It’s a Kon job

Australia has been housing people seeking refugee status on the PNG island of Manus for several years. The people arrived by boat at or near Christmas Island, an Australian territory 3,400km from the mainland and, to remove the incentive for future boat arrivals by bringing them to the mainland, Australia made a deal with PNG to house them on Manus.

PNG has since reneged on the deal and the detention centre has been forced to close. Alternate accomodation is on offer, either on the island of Nauru, where Australia has a 2nd detention centre, or within the township on Manus.

If they choose to relocate to Nauru, their asylum application to Australia can continue.

However;

That headline is two weeks old now and the centre is being dismantled. Running water and electricity have therefore been disconnected.

Understandably, those whose have chosen to remain in situ are starting to run out of the basics.

A refugee advocate, Kon Karapanagiotidis, is highlighting their privations and seeking donations and assistance from the public.

He is also very critical of the Australian government’s actions and inactions.

His Twitter account is busy with similar messages, which you can read for yourself.

Kon has a suggested solution for these problems, which he hashtags regularly – #bringthemhere. This campaign has consistently failed to make any ground with Australian governments of both political flavours. Perhaps it might help to examine why?

There’s a useful timeline here. As you’d expect from the BBC, what’s left unsaid is most important. The reason Manus was opened and then re-opened was in response to a large volume of arrivals, resulting in an unknown number, possibly in the thousands, drowning en route.

Put simply, rewarding a dangerous ocean crossing with permanent residence in Australia acts as a “pull” factor which people were prepared to put their lives at extreme risk to achieve.
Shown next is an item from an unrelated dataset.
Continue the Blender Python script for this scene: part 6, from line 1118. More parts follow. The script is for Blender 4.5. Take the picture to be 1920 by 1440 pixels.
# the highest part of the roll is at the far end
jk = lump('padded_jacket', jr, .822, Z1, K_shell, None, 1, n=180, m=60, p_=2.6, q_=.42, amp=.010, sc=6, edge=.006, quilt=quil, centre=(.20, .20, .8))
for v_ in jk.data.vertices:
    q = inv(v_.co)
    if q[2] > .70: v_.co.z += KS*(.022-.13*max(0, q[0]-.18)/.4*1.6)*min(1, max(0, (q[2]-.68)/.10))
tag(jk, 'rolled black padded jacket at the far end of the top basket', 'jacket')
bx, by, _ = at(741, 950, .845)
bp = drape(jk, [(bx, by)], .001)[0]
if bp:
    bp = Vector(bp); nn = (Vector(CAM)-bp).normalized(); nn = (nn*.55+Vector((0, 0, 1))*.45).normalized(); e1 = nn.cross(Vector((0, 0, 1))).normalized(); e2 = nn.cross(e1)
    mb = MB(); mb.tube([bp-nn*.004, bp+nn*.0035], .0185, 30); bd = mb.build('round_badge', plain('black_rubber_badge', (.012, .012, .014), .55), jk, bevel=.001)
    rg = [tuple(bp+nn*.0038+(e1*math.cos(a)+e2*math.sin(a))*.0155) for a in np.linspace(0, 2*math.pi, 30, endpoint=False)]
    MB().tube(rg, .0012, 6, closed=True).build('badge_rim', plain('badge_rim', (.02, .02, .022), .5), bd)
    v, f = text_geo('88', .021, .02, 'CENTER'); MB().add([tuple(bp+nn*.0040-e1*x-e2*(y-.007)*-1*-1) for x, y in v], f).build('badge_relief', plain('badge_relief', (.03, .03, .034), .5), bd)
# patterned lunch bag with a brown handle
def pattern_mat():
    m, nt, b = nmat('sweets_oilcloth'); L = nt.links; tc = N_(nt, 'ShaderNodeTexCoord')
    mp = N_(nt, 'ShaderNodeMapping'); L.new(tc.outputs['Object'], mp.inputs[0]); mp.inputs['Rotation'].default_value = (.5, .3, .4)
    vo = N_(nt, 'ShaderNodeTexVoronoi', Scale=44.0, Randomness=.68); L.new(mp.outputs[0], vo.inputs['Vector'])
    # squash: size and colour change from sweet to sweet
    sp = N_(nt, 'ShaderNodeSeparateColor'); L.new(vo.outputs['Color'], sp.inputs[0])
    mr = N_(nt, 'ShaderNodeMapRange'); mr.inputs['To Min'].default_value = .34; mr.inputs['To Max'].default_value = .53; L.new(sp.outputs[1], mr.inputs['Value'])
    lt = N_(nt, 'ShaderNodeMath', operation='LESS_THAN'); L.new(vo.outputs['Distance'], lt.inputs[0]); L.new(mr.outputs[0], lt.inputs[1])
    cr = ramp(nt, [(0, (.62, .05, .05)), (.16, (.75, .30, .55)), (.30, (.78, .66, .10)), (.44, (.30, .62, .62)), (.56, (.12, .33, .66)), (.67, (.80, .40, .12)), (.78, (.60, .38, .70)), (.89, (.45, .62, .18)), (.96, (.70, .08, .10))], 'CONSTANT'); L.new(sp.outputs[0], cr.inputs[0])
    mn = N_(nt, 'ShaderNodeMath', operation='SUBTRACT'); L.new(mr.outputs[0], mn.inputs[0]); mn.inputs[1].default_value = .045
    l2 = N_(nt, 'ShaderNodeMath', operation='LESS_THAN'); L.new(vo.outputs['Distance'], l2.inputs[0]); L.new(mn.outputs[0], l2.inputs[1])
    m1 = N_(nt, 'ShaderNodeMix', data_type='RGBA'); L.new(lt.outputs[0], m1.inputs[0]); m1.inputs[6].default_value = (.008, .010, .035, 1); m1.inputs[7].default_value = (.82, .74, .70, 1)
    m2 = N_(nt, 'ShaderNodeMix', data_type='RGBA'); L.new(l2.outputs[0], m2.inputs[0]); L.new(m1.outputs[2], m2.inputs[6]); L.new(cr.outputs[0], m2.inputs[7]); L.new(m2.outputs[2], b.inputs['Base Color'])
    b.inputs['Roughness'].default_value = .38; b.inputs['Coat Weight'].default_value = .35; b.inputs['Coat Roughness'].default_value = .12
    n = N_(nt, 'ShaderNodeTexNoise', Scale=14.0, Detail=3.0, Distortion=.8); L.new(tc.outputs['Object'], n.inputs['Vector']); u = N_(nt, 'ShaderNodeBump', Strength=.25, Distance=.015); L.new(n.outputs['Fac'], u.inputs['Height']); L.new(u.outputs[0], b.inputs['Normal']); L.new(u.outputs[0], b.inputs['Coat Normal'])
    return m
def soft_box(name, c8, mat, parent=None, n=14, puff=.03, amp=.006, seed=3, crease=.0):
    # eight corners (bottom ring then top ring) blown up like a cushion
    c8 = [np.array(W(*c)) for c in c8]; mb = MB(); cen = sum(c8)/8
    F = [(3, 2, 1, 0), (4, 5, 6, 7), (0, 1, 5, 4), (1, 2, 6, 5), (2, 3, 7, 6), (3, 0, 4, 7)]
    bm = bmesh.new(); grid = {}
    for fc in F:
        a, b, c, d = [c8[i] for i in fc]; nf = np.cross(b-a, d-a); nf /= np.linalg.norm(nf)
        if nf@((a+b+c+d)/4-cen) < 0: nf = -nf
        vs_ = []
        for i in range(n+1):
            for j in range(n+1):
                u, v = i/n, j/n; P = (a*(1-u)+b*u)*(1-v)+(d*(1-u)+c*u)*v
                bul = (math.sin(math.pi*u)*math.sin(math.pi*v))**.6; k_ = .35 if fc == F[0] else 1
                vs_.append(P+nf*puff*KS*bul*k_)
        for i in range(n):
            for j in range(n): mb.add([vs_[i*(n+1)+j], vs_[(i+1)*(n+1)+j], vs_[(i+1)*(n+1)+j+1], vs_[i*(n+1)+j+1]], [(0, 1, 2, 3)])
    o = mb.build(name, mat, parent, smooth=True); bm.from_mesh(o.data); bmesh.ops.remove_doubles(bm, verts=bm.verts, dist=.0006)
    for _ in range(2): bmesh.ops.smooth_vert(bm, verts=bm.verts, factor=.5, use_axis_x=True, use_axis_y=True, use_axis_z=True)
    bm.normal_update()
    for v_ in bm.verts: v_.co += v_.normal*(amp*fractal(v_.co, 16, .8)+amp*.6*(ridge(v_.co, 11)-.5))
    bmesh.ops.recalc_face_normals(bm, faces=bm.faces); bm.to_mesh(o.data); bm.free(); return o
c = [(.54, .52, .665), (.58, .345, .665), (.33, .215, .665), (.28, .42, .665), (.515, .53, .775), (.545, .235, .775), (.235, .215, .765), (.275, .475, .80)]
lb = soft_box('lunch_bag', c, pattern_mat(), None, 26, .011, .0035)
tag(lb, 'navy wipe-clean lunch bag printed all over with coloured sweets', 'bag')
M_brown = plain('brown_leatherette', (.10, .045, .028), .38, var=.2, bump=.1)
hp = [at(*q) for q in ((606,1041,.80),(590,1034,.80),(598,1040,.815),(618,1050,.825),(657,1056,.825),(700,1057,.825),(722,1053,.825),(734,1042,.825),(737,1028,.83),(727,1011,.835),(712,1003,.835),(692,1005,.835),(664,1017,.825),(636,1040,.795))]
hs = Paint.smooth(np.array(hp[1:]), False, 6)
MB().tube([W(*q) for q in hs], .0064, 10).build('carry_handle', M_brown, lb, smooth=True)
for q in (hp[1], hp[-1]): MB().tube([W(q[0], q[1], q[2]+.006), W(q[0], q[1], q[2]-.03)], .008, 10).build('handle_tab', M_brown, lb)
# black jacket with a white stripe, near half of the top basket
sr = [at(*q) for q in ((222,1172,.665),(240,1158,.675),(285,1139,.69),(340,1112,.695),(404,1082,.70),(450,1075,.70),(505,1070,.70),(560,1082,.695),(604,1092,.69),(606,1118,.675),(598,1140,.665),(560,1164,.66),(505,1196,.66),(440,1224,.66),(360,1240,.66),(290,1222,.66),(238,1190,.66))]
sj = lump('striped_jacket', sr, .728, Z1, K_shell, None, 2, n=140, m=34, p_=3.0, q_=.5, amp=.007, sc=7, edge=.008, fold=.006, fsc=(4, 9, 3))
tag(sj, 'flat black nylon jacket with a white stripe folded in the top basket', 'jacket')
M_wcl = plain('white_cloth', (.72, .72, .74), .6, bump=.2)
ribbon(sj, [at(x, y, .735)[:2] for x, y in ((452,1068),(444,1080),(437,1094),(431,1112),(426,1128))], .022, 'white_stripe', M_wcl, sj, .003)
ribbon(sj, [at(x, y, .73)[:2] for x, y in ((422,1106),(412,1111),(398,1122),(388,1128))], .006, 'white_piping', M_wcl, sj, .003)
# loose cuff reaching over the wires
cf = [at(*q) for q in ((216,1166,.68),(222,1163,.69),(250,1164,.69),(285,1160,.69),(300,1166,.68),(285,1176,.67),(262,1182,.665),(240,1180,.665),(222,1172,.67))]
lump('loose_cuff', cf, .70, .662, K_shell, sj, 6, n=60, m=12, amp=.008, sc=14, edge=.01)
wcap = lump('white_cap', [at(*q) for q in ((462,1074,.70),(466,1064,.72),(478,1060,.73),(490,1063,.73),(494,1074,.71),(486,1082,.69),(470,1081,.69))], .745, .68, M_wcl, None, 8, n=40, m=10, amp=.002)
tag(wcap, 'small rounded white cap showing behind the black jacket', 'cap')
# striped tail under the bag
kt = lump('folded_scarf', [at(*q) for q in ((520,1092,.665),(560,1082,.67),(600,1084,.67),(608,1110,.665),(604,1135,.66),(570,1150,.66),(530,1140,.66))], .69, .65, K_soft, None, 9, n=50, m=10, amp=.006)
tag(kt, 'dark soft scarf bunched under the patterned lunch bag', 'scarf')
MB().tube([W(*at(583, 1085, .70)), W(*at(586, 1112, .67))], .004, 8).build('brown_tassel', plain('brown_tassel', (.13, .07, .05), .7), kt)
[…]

Politicians twice acted to remove this “pull”.

Those people who subsequently crossed multiple international borders and then boarded unsafe boats from Indonesia bound for Australia were relocated to Manus.
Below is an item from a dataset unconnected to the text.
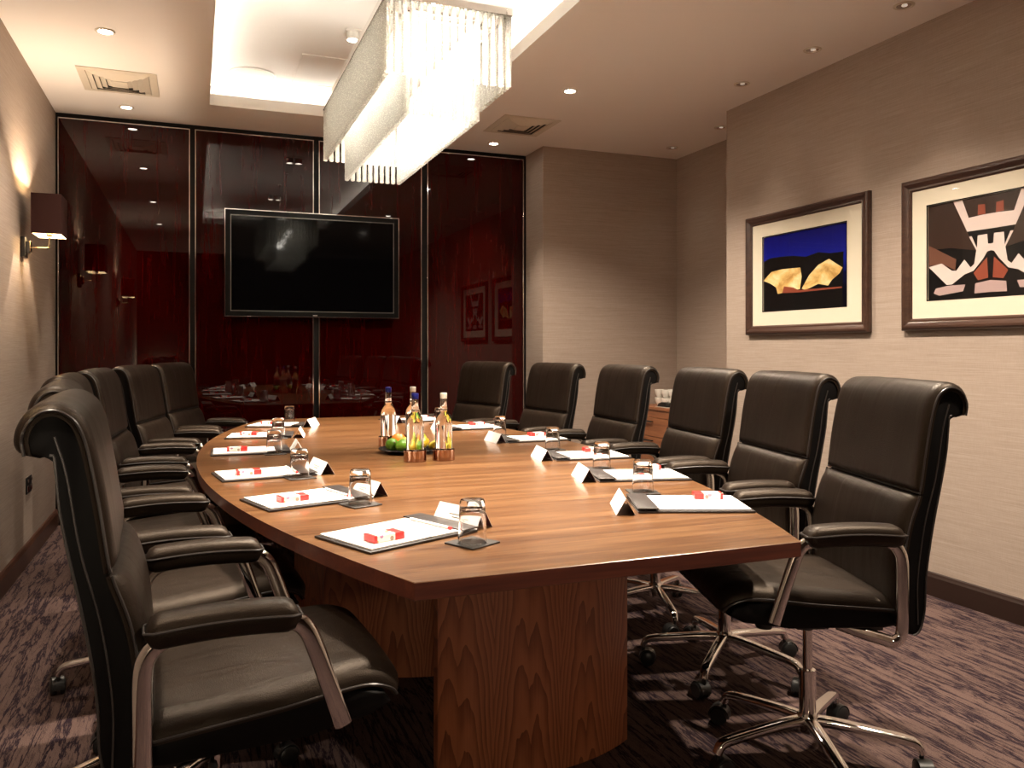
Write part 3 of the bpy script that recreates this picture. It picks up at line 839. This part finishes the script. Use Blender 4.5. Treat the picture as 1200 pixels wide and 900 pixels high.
def build_chair():
    c = thing('office_chair', 'x', 'chair')
    # leather-covered back body: closed side outline swept across the width
    fr = smooth_path([Vector((a, 0, b)) for a, b in FRONT], 3)
    re = smooth_path([Vector((a, 0, b)) for a, b in REAR], 3)
    loop = [(p.x-.004, p.z) for p in fr]+[(p.x, p.z) for p in re]
    bm = B(); prism(bm, loop, -HW+.004, HW-.004, .006, 3, axis='Y')
    bk = obj('back_shell', bm, 'shell', c, angle=50)
    for s in (-1, 1):
        bm = B(); sweep(bm, [Vector((p.x+.001, s*(HW-.003), p.z)) for p in re[2:]], circ(.0026, 6))
        obj('rear_piping', bm, 'piping', bk); bm = B()
        mid = smooth_path([Vector(((a[0]+b[0])/2-.006, s*(HW-.0035), (a[1]+b[1])/2)) for a, b in zip([(-.15, .48), (-.147, .60), (-.165, .74), (-.20, .86), (-.225, .99), (-.258, 1.06)], [(-.204, .48), (-.206, .60), (-.226, .74), (-.250, .86), (-.266, .99), (-.268, 1.05)])], 5)
        sweep(bm, mid, circ(.0022, 6))
        obj('side_seam', bm, 'piping', bk)
    h = obj('headrest_cushion', cushion(FRONT[6:], HW, .020, 5, 26, .022), 'leather', c, angle=60)
    obj('piping', piping(FRONT[6:], HW+.001), 'piping', h)
    l = obj('lumbar_cushion', cushion([(-.150, .47)]+FRONT[2:6]+[(-.187, .817)], HW+.003, .030, 6, 24, .045), 'leather', c, angle=60)
    obj('piping', piping([(-.150, .47)]+FRONT[2:6]+[(-.187, .817)], HW+.004), 'piping', l)
    # seat
    def tp(u): return 1-.10*max(0, (u-.55)/.45)**2
    st = [(-.150, .510), (-.10, .515), (0, .524), (.10, .533), (.20, .546), (.265, .548), (.308, .532), (.325, .512)]
    s = obj('seat_cushion', cushion([(a, b) for a, b in st][::-1], .238, .040, 5, 26, .05, lambda u: tp(1-u)), 'leather', c, angle=60)
    bm = B()
    path = smooth_path([Vector((a, 0, b)) for a, b in st], 4); tot = len(path)-1
    pp = [p+Vector((0, .239*tp(i/tot), .002)) for i, p in enumerate(path)]
    qq = [Vector((p.x, -p.y, p.z)) for p in pp]
    sweep(bm, pp+[Vector((.328, y*.214, .512)) for y in (.8, .4, 0, -.4, -.8)]+qq[::-1], circ(.0028, 6), up=Vector((.2, .3, 1)).normalized())
    obj('piping', bm, 'piping', s)
    loop = [(-.140, .504), (-.10, .509), (.10, .527), (.20, .540), (.255, .541), (.298, .525), (.312, .504), (.27, .484), (.15, .468), (-.10, .460), (-.138, .466)]
    bm = B(); prism(bm, loop, -.226, .226, .010, 3, axis='Y'); obj('seat_pan', bm, 'shell', c, angle=50)
    # armrests: chrome loop with padded top
    for sg in (-1, 1):
        y = sg*.262
        pts = [(.207, .495), (.182, .570), (.154, .650), (.138, .684), (.112, .702), (.05, .708), (-.06, .706), (-.102, .698), (-.128, .676), (-.137, .640), (-.137, .55), (-.136, .48), (-.130, .450), (-.110, .438)]
        path = smooth_path([Vector((a, y, b)) for a, b in pts], 4)
        path += [Vector((-.06, y-sg*.05, .446)), Vector((-.01, y-sg*.10, .456))]
        bm = B(); sweep(bm, path, circ(.0168, 16, .0098))
        af = obj('arm_frame', bm, 'chrome', c, angle=40)
        # pad: rounded, slightly domed, covered in leather
        bm = B(); rings = []
        NX, NA = 22, 20
        for i in range(NX+1):
            u = i/NX; x = -.135+.262*u
            e = min(u, 1-u)*.262/.030; k = math.sqrt(max(.0, 1-(1-min(e, 1))**2)); k = max(k, .05)
            rings.append([bm.verts.new((x, y+sg*.0+.034*(.65+.35*k)*math.copysign(abs(math.cos(a))**.6, math.cos(a)),
                          .714+(.007*math.sin(u*PI))+.029*k*math.copysign(abs(math.sin(a))**.75, math.sin(a)))) for a in [2*PI*j/NA for j in range(NA)]])
        for a, b in zip(rings, rings[1:]):
            for j in range(NA): bm.faces.new((a[j], a[(j+1) % NA], b[(j+1) % NA], b[j]))
        bm.faces.new(rings[0][::-1]); bm.faces.new(rings[-1])
        pad = obj('arm_pad', bm, 'leather', af, angle=60)
        pth = [Vector((-.135+.262*u/16, y+s2*.0345*(1 if 0 < u < 16 else .7), .716+.007*math.sin(u/16*PI)+.004)) for s2 in (1,) for u in range(17)]
        pth += [Vector((-.135+.262*u/16, y-.0345*(1 if 0 < u < 16 else .7), .716+.007*math.sin(u/16*PI)+.004)) for u in range(16, -1, -1)]
        bm = B(); sweep(bm, pth, circ(.0026, 6), up=Vector((0, 0, 1)), closed=True); obj('piping', bm, 'piping', af)
    # mechanism
    bm = B(); box(bm, -.10, .11, -.075, .075, .425, .462, .010, 3); box(bm, -.05, .05, -.04, .04, .395, .43, .008, 2)
    box(bm, -.12, -.06, -.20, .20, .446, .461, .004, 2)
    me = obj('tilt_mechanism', bm, 'plastic', c)
    bm = B(); lathe(bm, [(.0, -.10), (.022, -.10), (.024, -.095), (.024, -.045), (.020, -.040), (.0, -.040)], 18, (.115, 0, .407), axis='Z', caps=False) if False else lathe(bm, [(.001, .020), (.022, .022), (.025, .028), (.025, .075), (.021, .080), (.001, .081)], 18, (.13, 0, .372), axis='Z', caps=False)
    obj('tension_knob', bm, 'plastic', c)
    bm = B(); lathe(bm, [(.004, -.07), (.004, -.21), (.008, -.212), (.009, -.25), (.004, -.256)], 10, (-.02, 0, .445), axis='Y'); obj('height_lever', bm, 'plastic', c)
    bm = B(); lathe(bm, [(.0135, .385), (.0135, .27)], 20); lathe(bm, [(.001, .272), (.0225, .270), (.0235, .262), (.0235, .11), (.020, .108), (.001, .107)], 24, caps=False)
    obj('gas_lift', bm, 'chrome', c)
    # five star base, casters as sub-parts
    pass
    bm = B()
    lathe(bm, [(.001, .146), (.026, .146), (.030, .138), (.032, .115), (.028, .092), (.001, .090)], 24, caps=False)
    for k in range(5):
        a = 2*PI*k/5; d = Vector((math.cos(a), math.sin(a), 0))
        path = smooth_path([d*.012+Vector((0, 0, .124)), d*.08+Vector((0, 0, .122)), d*.17+Vector((0, 0, .113)), d*.255+Vector((0, 0, .103)), d*.288+Vector((0, 0, .094)), d*.302+Vector((0, 0, .070))], 4)
        nn = len(path)
        sc = [1.15-.30*i/(nn-1) for i in range(nn)]
        sweep(bm, path, rrect(.024, .034, .0085, 3), up=Vector((-d.y, d.x, 0)), scale=sc)
    bb = obj('star_base', bm, 'chrome', c, angle=40)
    for k in range(5):
        a = 2*PI*k/5
        bm = B(); lathe(bm, [(.0065, .078), (.0065, .045)], 10)
        tr = -.016
        for s2 in (-1, 1):
            y0, y1 = sorted((s2*.007, s2*.024))
            lathe(bm, [(.001, y0), (.024, y0), (.0275, y0+.004), (.0275, y1-.004), (.022, y1), (.001, y1)], 20, (tr, 0, .0278), axis='Y', caps=False)
        hood = [Vector((tr+.031*math.cos(b), 0, .0278+.031*math.sin(b))) for b in [R(-10+200*i/12) for i in range(13)]]
        sweep(bm, hood, rrect(.003, .040, .001, 1))
        obj('caster', bm, 'plastic', bb, loc=(.300*math.cos(a), .300*math.sin(a), 0), rot=(0, 0, a+.9*k))
    return c
proto = build_chair()
def sub(o, nm):
    return [c for c in o.children if c.name.split('.')[0] == nm]
chairs = [  # x, y, facing, base turn, label
    (.040, 1.79, 3, 20, 'black leather high-back chair nearest the camera on the left side of the table'),
    (-.062, 2.48, 5, 62, 'black leather high-back chair, second from the camera along the left side'),
    (-.140, 3.19, 2, 35, 'black leather high-back chair, third from the camera along the left side'),
    (-.135, 4.00, -4, 10, 'black leather high-back chair, fourth from the camera along the left side'),
    (-.035, 4.73, -13, 50, 'black leather high-back chair, fifth from the camera along the left side'),
    (.115, 5.42, -19, 5, 'black leather high-back chair farthest from the camera on the left side, by the red panels'),
    (1.660, 1.89, 163, 177, 'black leather high-back chair nearest the camera on the right side, shown down to its casters'),
    (1.850, 2.55, 169, 149, 'black leather high-back chair, second from the camera along the right side'),
    (1.940, 3.19, 173, 110, 'black leather high-back chair, third from the camera along the right side'),
    (1.925, 3.90, 178, 140, 'black leather high-back chair, fourth from the camera along the right side, left of the drawers'),
    (1.840, 4.60, 187, 100, 'black leather high-back chair, fifth from the camera along the right side'),
    (1.640, 5.25, 197, 160, 'black leather high-back chair farthest from the camera on the right side, before the red panels')]
for i, (x, y, a, bt, lb) in enumerate(chairs):
    o = proto if i == 0 else copy_tree(proto)
    o.location = (x, y, 0); o.rotation_euler.z = R(a); o['label'] = lb; o['group'] = 'black leather chairs around the table'
    sub(o, 'star_base')[0].rotation_euler.z = R(bt-a)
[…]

The #bringthemhere option has been tried twice and was deemed unpalatable from a human safety point of view.

So what options does Australia have left open?

Bill’s Opinion

Even the most desperate can make choices.

The people currently on Manus Island have made a series of choices;

  1. They chose not to claim asylum in the first country they arrived in after leaving their country of origin.
  2. They chose not to claim asylum in the subsequent countries they arrived in after leaving their country of origin.
  3. They chose to pay people traffickers for a place on a dangerous ocean crossing to Christmas Island.
  4. They chose to decline the option to be resettled in PNG.
  5. They chose not to move to the Nauru centre once Manus was closed.
  6. They chose not to move to the alternate accomodation on Manus.
  7. They chose to remain in situ at the closed centre on Manus.

In the absence of agreeing to #bringthemhere, with its twice-proven consequences, one struggles to understand what other solutions the people of Australia could offer.

Rather than hectoring and making accusations of racism, perhaps Kon could concentrate on seeking compromise solutions. If not, then one can only conclude that the welfare of the refugees is secondary to his desire to see an open borders policy despite a consistent rejection of this by the Australian electorate.

 

EDIT: Corrected Manus is part of PNG, not Indonesia.

6 Replies to “It’s a Kon job”

  1. Bill, please! What are the expressed wishes of the Australian public, compared to Kon Karapanagiotidis’ desire to signal his virtue?

    1. The government before the current one were elected on a “stop the boats” promise, so I suspect the general population are quite adamant on their rejection of the #bringthemhere hashtag.

  2. Manus is in PNG. Just sayin’.

    It does appear as if the offshore detention strategy has largely stopped further attempts. Although there appears to be limited concern regarding the 300,000 arriving by plane every year.

    1. Ah, yes. Thanks for the correction.

      If one is unemotional in assessing the history of boat arrivals to Australian territory, it’s a classic case of supply, demand and “pricing” signals; when the risk of the journey was rewarded with residence in Australia, many people were prepared to take it, when that incentive was removed, fewer (practically zero) did.

      Therefore #bringthemhere ought to be accompanied with #butsomewilldrown as a twin hashtag.

      1. Indeed, permanent residence in PNG just doesn’t seem so attractive. The Australians I know that live there never seem to tire of the compound living and continual risk of mugging/serious assault and robbery.

        I note now Jacinda Ardern is currently urgently seeking a meeting to resolve the issue. NZ are offering to take 150 of those stuck on Manus – I guess on the condition that the rest go to Australia. It is almost like she thinks she has been elected pm of Australia.